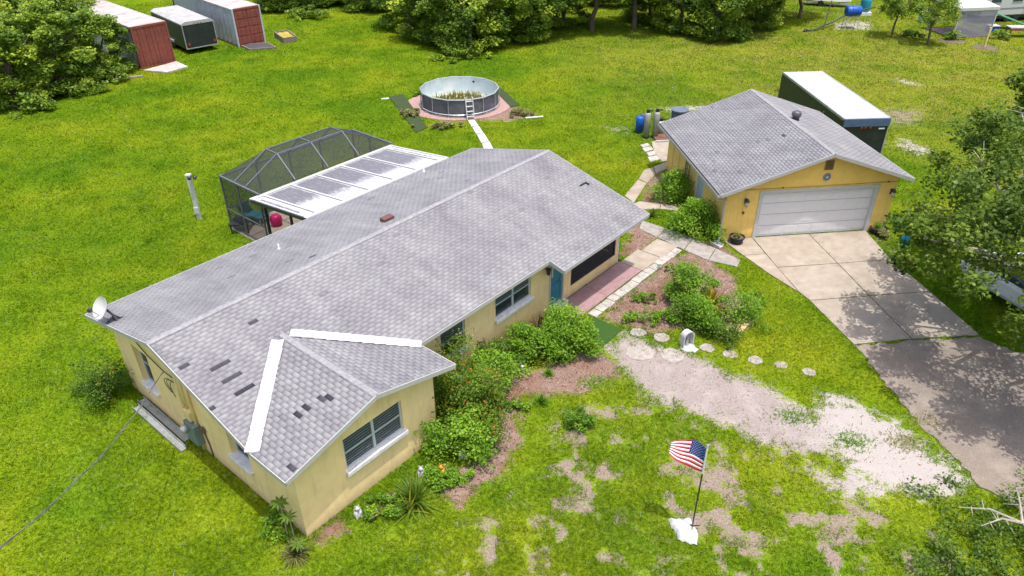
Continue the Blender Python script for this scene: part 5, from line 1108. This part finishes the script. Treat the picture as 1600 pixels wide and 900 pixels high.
slab('turf_mat', pxpoly([(927, 496), (972, 516), (942, 542), (912, 527)]), -.02, .035, M('mat_green', (.03, .078, .010), .95, var=.2, scale=60, bmp=.5, bscale=120), bevel=0, kind='structure')
tag(MB().box(-.35, .35, -.1, .1, 0, .09).box(-.3, .1, .1, .2, 0, .07).build('cut_log', M('pale_wood', (.52, .36, .20)), None, loc=G(1160, 514), rz=.9, bevel=.02), 'pale split log lying right of the low round bush', 'log')

# ------------------------------------------------------------------ WATER TREATMENT TANKS BEHIND THE GARAGE
def tank(name, px, py, r_, h, mat, label, head=True, n=16):
    t = tag(empty(name, G(px, py)), label, 'tank', 'water treatment tanks'); MB().lathe([(.001, 0), (r_, 0), (r_, h * .92), (r_ * .8, h * .98), (r_ * .35, h), (.001, h)], n).build('vessel', mat, t, smooth=True); MB().lathe([(r_ * 1.06, 0), (r_ * 1.06, .1), (r_, .1)], n).build('base_ring', m_black, t)
    if head: MB().box(-.09, .09, -.07, .07, h, h + .16).bar((0, 0, h + .1), (.28, .02, h + .1), .05).build('valve_head', m_black, t)
    return t
m_fg = M('fibreglass_grey', (.30, .30, .285), .5, var=.15)
tank('filter_tank', 998, 207, .22, .95, m_blue, 'short blue pressure tank, leftmost of the water tanks', False); tank('filter_tank', 1004, 204, .2, 1.0, M('slate_plastic', (.07, .08, .10)), 'dark tank behind the blue pressure tank', False)
tank('filter_tank', 1009, 215, .17, 1.45, m_fg, 'tall grey filter tank beside the blue tank'); tank('filter_tank', 1023, 215, .17, 1.5, m_fg, 'tall grey filter tank nearest the garage corner'); tank('filter_tank', 1031, 209, .2, .75, m_white, 'small white tank behind the tall grey filter tanks')
t = tag(empty('brine_barrel', G(1059, 200)), 'dark grey lidded barrel behind the garage roof corner', 'barrel'); MB().lathe([(.001, 0), (.44, 0), (.47, .5), (.46, 1.05)], 24).build('barrel', M('barrel_slate', (.085, .095, .135), .5), t, smooth=True); MB().lathe([(.46, 1.03), (.5, 1.05), (.5, 1.12), (.4, 1.14), (.38, 1.12), (.001, 1.12)], 24).build('lid', M('barrel_lid', (.12, .14, .20), .45), t); MB().tube([(-.48, -.1, 0), (-.5, -.1, 1.0)], .03, 8).build('pipe', m_white, t)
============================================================
Required task: Give back exactly the lines from the first line of the data through the line with "round bush', 'log')", pictures excluded.

Completed exercise:
Continue the Blender Python script for this scene: part 5, from line 1108. This part finishes the script. Treat the picture as 1600 pixels wide and 900 pixels high.
slab('turf_mat', pxpoly([(927, 496), (972, 516), (942, 542), (912, 527)]), -.02, .035, M('mat_green', (.03, .078, .010), .95, var=.2, scale=60, bmp=.5, bscale=120), bevel=0, kind='structure')
tag(MB().box(-.35, .35, -.1, .1, 0, .09).box(-.3, .1, .1, .2, 0, .07).build('cut_log', M('pale_wood', (.52, .36, .20)), None, loc=G(1160, 514), rz=.9, bevel=.02), 'pale split log lying right of the low round bush', 'log')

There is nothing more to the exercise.